When the time came to bestow a title on her newest novel, Nobel laureate Toni Morrison struggled to find just the right word, something that would perfectly describe the book's denouement.

She fiddled around with the word "mercy," but that didn't feel quite right; the book isn't about large-scale compassion or pity or grace, says Morrison.

Then, with the help of her editor, the author put an article in front: A Mercy. With one small word, the title no longer suggested "the large world of people doing nice things or ... religious versions of God's mercy, but a human gesture — just mercy — and that worked for me."

A Mercy is a lyrical novel set in 17th century America. One of the central characters is a black slave girl whose mother gives her up to a stranger in the hope that she will have a better life. But the book also features white and Native American characters who are working in servitude.

Morrison says she wrote the novel in an effort to "remove race from slavery." She notes that in researching the book, she read White Cargo by Don Jordan and Michael Walsh, and was surprised to learn that many white Americans are descended from slaves.

"Every civilization in the world relied on [slavery]," says Morrison. "The notion was that there was a difference between black slaves and white slaves, but there wasn't."

White slaves, called indentured servants, were people who traded their freedom for their passage to America.

"The suggestion has always been that they could work off their passage in seven years generally, and then they would be free," says Morrison. "But in fact, you could be indentured for life and frequently were. The only difference between African slaves and European or British slaves was that the latter could run away and melt into the population. But if you were black, you were noticeable."

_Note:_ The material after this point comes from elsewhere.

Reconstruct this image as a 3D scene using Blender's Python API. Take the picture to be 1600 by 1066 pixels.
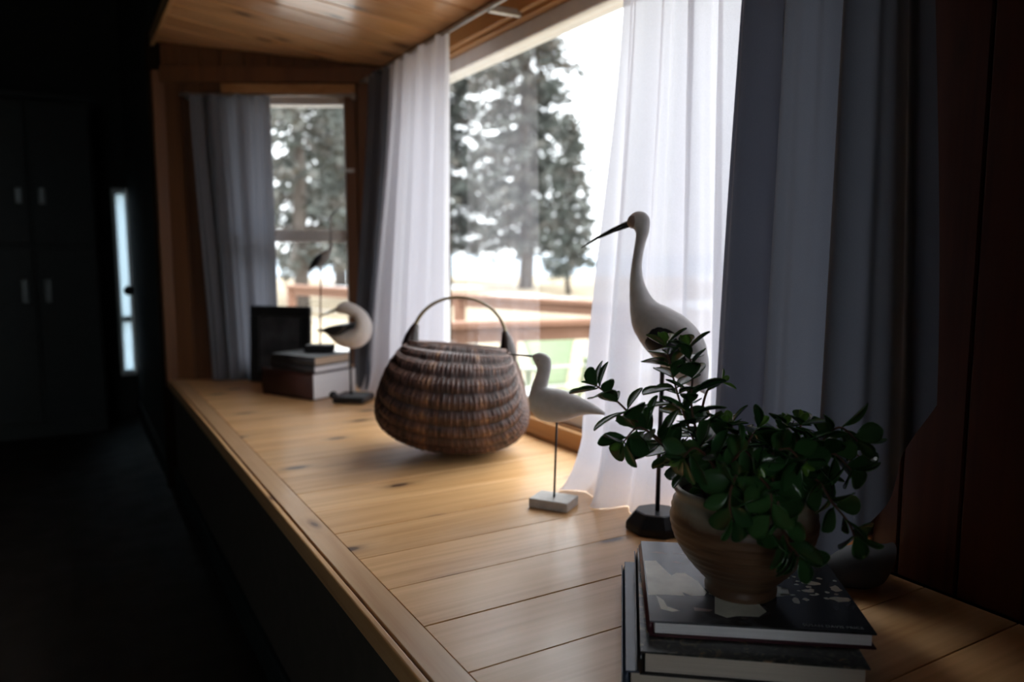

In the past, Morrison said that she didn't want to write about slavery — that it was too big of a topic. "To enter into that arena just seemed to me like entering into the Atlantic Ocean on a tiny little raft," she says.

But then she wrote Beloved (which later won the Pulitzer Prize), and she realized that the key to writing about slavery was to focus on single characters rather than 300 years of history.

"I realized that I could do it if I had a single narrative about people," says Morrison. "If I simply entered the minds and the bloodstream and the perception of individuals, then it was manageable."